[Records with scene code]

################

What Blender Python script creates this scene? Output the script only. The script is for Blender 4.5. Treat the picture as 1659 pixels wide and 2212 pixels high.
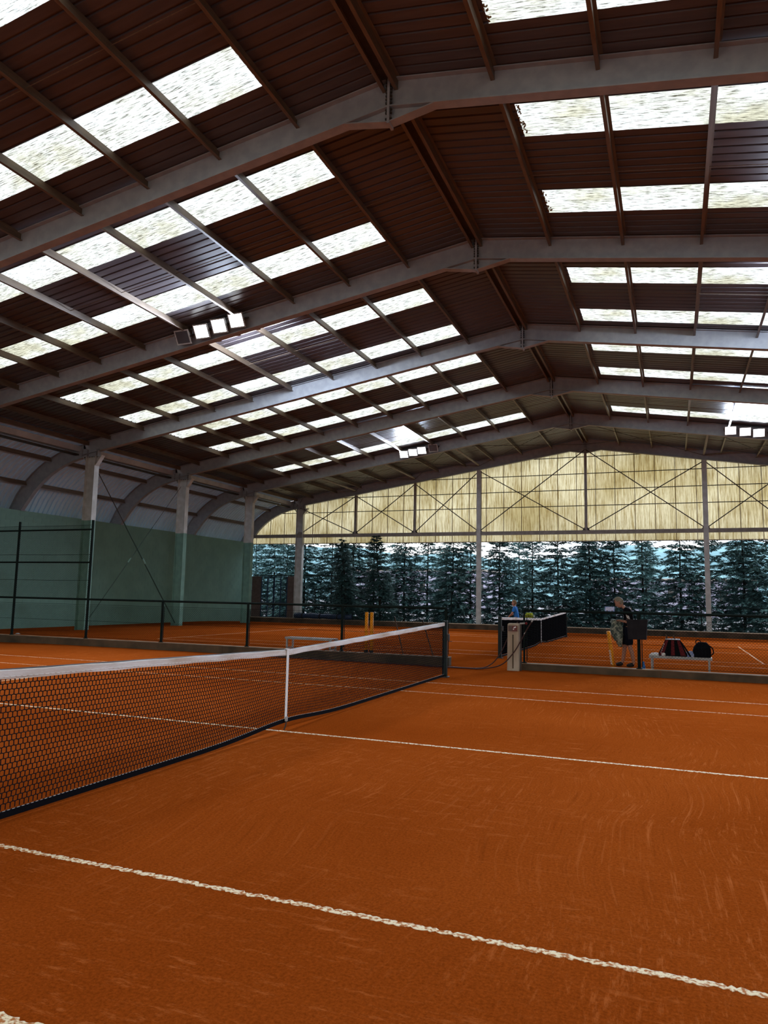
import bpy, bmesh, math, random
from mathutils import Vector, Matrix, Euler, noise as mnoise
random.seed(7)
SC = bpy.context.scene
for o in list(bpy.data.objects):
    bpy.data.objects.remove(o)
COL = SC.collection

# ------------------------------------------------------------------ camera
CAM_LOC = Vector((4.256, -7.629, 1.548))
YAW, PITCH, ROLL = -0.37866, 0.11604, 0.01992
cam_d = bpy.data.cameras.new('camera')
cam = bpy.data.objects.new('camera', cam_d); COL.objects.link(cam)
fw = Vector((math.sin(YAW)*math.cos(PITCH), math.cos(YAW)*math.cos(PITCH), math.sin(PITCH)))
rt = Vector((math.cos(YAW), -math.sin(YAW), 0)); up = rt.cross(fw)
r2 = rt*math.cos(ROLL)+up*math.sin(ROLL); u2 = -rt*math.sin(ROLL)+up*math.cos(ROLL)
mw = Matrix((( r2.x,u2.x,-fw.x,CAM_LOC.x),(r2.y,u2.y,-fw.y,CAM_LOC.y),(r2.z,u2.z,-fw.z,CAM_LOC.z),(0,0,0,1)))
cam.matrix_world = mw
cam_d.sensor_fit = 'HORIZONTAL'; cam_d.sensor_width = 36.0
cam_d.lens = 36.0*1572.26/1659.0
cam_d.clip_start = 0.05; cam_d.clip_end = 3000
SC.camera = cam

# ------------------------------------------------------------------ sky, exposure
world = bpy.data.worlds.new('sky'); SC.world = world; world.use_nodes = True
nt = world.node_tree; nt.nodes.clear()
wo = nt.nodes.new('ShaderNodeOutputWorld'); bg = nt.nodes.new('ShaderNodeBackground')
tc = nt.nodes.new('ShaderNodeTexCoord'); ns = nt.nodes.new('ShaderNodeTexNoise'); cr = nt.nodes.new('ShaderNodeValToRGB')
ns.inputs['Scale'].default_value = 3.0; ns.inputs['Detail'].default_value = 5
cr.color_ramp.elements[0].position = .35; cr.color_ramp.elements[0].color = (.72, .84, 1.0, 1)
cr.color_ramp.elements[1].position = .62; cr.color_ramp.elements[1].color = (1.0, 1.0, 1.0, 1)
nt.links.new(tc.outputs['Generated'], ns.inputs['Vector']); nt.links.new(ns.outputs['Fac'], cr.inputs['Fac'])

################

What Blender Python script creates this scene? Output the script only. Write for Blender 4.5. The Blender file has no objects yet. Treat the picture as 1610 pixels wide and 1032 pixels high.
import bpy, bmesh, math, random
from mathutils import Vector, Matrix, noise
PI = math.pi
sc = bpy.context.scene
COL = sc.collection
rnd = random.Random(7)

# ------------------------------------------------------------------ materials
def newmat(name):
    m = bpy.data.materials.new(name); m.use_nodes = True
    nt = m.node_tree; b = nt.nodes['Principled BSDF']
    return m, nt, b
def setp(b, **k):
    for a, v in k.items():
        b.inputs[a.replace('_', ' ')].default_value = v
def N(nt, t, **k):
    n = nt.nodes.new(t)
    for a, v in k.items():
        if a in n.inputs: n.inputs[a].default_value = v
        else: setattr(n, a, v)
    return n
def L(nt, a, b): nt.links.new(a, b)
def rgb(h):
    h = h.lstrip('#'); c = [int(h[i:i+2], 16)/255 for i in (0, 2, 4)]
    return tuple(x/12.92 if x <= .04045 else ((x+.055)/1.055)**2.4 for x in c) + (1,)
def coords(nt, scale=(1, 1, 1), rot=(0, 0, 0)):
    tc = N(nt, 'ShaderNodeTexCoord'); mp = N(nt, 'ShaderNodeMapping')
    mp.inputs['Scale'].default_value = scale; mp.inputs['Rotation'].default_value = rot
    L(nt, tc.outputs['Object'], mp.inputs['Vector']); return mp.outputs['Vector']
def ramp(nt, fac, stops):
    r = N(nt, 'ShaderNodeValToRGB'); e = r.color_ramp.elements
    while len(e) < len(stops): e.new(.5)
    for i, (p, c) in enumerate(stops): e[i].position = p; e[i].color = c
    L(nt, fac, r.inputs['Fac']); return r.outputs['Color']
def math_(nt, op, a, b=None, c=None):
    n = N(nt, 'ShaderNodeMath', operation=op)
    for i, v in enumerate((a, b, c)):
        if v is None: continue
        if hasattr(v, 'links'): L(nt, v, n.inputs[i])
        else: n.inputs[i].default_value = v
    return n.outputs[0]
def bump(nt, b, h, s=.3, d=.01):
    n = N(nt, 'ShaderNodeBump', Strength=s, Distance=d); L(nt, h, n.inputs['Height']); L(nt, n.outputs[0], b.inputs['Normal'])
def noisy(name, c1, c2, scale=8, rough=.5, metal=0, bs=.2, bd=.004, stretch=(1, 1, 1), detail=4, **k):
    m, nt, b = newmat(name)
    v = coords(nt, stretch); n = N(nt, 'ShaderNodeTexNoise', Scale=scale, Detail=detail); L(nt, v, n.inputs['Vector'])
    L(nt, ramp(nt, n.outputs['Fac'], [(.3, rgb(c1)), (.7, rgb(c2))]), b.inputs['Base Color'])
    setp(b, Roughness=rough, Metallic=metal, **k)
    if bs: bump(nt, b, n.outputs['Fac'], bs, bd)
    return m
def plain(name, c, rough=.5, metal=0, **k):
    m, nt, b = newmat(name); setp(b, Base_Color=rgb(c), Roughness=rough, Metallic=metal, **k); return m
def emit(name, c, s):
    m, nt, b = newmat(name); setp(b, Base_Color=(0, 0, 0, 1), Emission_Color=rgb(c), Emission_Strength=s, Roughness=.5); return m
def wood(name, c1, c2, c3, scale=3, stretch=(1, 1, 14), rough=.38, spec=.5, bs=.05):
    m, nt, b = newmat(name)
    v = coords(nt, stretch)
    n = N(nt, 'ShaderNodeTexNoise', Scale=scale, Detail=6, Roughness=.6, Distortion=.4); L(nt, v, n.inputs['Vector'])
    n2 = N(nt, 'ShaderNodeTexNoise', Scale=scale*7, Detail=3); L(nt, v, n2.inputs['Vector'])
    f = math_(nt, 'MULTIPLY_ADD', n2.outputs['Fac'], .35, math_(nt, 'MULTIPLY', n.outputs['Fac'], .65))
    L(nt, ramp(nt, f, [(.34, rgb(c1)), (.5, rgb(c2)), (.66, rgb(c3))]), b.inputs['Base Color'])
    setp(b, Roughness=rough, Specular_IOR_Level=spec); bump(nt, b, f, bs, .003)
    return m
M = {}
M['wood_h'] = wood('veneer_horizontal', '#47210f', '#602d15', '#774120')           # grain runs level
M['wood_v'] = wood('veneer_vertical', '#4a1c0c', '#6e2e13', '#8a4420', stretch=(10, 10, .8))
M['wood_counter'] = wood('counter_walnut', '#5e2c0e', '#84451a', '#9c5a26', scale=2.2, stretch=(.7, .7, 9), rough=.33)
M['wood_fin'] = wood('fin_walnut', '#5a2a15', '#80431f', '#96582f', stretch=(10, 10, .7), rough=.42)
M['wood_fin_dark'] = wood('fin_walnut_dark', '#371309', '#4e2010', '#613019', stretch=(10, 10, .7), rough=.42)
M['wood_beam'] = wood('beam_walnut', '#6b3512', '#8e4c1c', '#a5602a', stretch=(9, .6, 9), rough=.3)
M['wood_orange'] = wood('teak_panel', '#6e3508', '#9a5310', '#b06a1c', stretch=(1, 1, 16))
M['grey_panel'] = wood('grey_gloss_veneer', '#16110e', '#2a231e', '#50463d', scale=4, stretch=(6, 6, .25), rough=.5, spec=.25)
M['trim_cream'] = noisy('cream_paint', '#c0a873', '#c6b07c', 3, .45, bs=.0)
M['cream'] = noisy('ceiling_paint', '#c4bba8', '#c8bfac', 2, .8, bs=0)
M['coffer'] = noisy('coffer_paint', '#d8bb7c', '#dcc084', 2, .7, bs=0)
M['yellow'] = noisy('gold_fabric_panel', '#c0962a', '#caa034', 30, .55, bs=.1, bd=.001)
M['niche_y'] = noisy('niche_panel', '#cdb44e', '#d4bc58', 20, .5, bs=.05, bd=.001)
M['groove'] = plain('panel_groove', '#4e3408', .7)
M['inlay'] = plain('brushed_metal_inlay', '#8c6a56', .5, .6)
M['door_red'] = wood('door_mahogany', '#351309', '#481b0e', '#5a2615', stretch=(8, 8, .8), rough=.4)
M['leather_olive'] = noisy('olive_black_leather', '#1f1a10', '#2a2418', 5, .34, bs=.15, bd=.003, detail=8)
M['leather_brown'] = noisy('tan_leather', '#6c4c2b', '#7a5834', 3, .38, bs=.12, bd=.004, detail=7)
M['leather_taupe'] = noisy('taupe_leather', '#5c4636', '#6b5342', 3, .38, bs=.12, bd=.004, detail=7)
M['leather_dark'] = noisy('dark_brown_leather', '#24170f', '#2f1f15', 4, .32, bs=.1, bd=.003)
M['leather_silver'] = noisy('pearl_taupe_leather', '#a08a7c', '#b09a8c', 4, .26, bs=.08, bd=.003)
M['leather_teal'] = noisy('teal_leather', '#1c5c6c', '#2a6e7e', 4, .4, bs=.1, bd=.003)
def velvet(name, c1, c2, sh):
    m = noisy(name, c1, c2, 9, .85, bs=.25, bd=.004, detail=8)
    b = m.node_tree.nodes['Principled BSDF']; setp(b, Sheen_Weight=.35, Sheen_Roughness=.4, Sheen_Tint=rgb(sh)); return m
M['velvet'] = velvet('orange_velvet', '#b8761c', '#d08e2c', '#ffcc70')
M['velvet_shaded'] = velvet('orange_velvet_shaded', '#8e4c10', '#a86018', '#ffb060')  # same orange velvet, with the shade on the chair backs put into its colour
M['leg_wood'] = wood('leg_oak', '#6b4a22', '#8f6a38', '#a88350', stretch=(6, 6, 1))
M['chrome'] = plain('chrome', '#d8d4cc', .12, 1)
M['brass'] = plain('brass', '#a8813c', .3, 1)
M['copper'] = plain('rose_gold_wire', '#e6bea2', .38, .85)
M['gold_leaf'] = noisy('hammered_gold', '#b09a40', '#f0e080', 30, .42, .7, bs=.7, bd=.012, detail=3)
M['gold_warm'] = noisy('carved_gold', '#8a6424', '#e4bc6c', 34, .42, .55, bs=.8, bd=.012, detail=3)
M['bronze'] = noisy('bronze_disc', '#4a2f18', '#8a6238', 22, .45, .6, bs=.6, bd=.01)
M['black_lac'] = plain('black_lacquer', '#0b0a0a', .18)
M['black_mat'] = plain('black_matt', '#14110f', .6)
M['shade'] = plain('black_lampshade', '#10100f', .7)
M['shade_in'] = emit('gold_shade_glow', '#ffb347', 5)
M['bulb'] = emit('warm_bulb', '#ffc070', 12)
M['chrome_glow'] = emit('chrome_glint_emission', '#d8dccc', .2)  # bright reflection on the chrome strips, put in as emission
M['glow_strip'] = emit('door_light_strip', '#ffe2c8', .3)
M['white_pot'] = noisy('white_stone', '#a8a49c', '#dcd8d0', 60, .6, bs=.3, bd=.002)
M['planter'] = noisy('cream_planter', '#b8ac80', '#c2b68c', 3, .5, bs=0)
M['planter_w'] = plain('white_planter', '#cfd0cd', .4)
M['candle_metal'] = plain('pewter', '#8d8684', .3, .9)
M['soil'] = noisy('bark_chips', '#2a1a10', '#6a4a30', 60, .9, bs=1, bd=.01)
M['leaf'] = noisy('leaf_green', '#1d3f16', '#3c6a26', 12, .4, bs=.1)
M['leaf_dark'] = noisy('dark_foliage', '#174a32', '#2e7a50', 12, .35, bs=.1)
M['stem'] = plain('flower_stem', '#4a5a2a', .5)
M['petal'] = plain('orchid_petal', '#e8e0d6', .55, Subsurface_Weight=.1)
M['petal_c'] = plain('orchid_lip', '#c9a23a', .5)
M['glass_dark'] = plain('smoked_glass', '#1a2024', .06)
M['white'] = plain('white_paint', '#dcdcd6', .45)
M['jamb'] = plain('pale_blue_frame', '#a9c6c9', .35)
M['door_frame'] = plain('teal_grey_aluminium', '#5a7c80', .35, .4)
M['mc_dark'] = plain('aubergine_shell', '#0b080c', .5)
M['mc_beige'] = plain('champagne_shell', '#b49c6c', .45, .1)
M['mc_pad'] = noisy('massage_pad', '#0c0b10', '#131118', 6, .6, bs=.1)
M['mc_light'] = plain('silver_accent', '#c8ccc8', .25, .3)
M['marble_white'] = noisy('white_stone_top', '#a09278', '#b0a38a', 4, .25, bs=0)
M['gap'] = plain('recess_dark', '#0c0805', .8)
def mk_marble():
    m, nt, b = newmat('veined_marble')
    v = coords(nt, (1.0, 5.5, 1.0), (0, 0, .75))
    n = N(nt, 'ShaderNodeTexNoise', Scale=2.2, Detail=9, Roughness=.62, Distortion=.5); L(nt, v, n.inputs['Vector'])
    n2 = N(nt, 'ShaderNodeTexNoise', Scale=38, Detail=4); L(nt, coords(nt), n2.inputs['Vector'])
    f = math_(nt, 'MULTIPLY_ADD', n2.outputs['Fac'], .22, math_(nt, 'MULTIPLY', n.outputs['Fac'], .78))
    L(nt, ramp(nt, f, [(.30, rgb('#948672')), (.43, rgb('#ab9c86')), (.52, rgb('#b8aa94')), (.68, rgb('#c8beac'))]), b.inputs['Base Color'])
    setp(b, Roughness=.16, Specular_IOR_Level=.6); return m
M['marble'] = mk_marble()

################

▶ [Goal] Nothing outside the span should appear: copy exactly from the line with "1032 pixels high." through the line with "rnd = random.Random(7)".

▶ [Expected output]
What Blender Python script creates this scene? Output the script only. Write for Blender 4.5. The Blender file has no objects yet. Treat the picture as 1610 pixels wide and 1032 pixels high.
import bpy, bmesh, math, random
from mathutils import Vector, Matrix, noise
PI = math.pi
sc = bpy.context.scene
COL = sc.collection
rnd = random.Random(7)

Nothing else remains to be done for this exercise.